Now the tech finally leaked out of their ivory tower and AI progress is no longer where he was at, but Hinton finds himself at retirement age and no longer feeling much like hard-core product development. What to do? Lucky lucky, he lives in a world where the legacy media laps up any academic with a doomsday story. So he quits and starts enjoying the life of a celebrity public intellectual, being praised as a man of superior foresight and care for the world to those awful hoi polloi shipping products and irresponsibly not voting for Biden (see the last sentence of his Wired interview). If nothing happens and the boy cried wolf then nobody will mind, it'll all be forgotten. If there's any way what happens can be twisted into interpreting reality as AI being bad though, he's suddenly the man of the hour with Presidents and Prime Ministers queuing up to ask him what to do.

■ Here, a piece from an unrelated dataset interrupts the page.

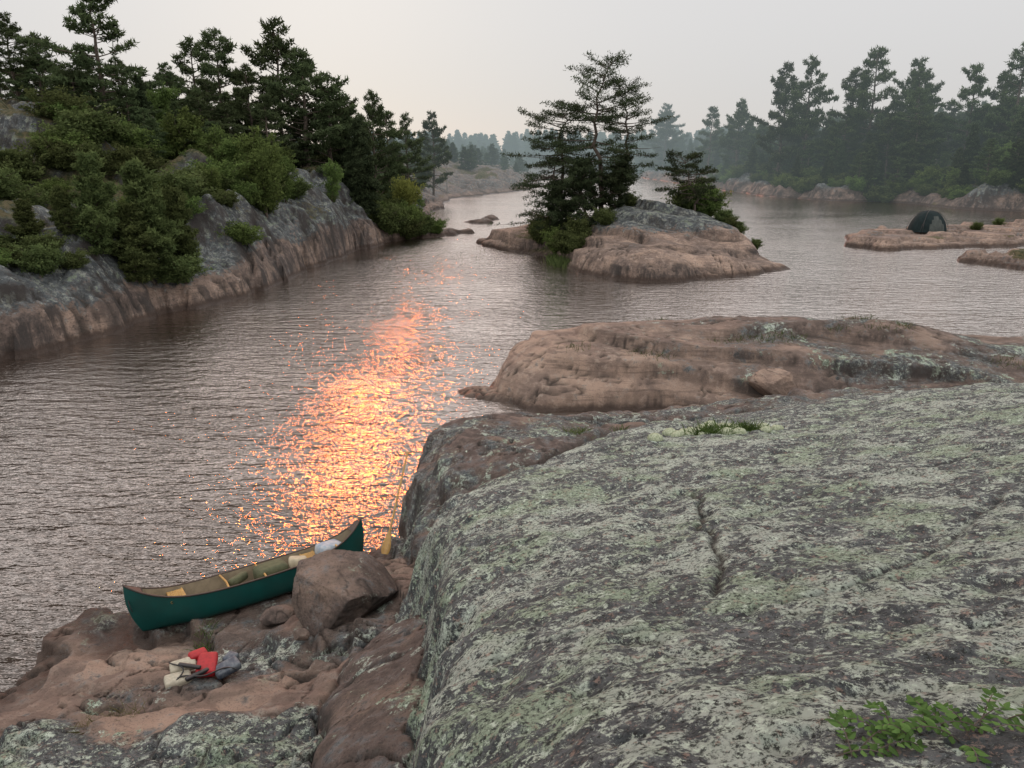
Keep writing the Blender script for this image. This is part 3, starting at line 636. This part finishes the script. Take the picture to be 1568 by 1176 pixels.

It's all really quite pathetic. Academic credentials are worth nothing with respect to such claims and Hinton hasn't yet managed to articulate how, exactly, AI doom is supposed to happen. But our society doesn't penalize wrongness when it comes from such types, not even a tiny bit, so it's a cost-free move for him.
Everyone engages in motivated reasoning. The psychoanalysis you provide for Hinton could easily be spun in the opposite direction: a man who spent his entire adult life and will go down in history as "the godfather of" neural networks surely would prefer for that to have been a good thing. Which would then give him even more credibility. But these are just stories we tell about people. It's the arguments we should be focused on.
I don't think "how AI doom is supposed to happen" is all that big of a mystery. The question is simply: "is an intelligence explosion possible"? If the answer is no, then OK, let's move on. If the answer is "maybe", then all the chatter about AI alignment and safety should be taken seriously, because it's very difficult to know how safe a super intelligence would be.
Why? Both directions would be motivated reasoning without credibility. Credibility comes from plausible articulations of how such an outcome would be likely to happen, which is lacking here. An "intelligence explosion" isn't something plausible or concrete that can be debated, it's essentially a religious concept.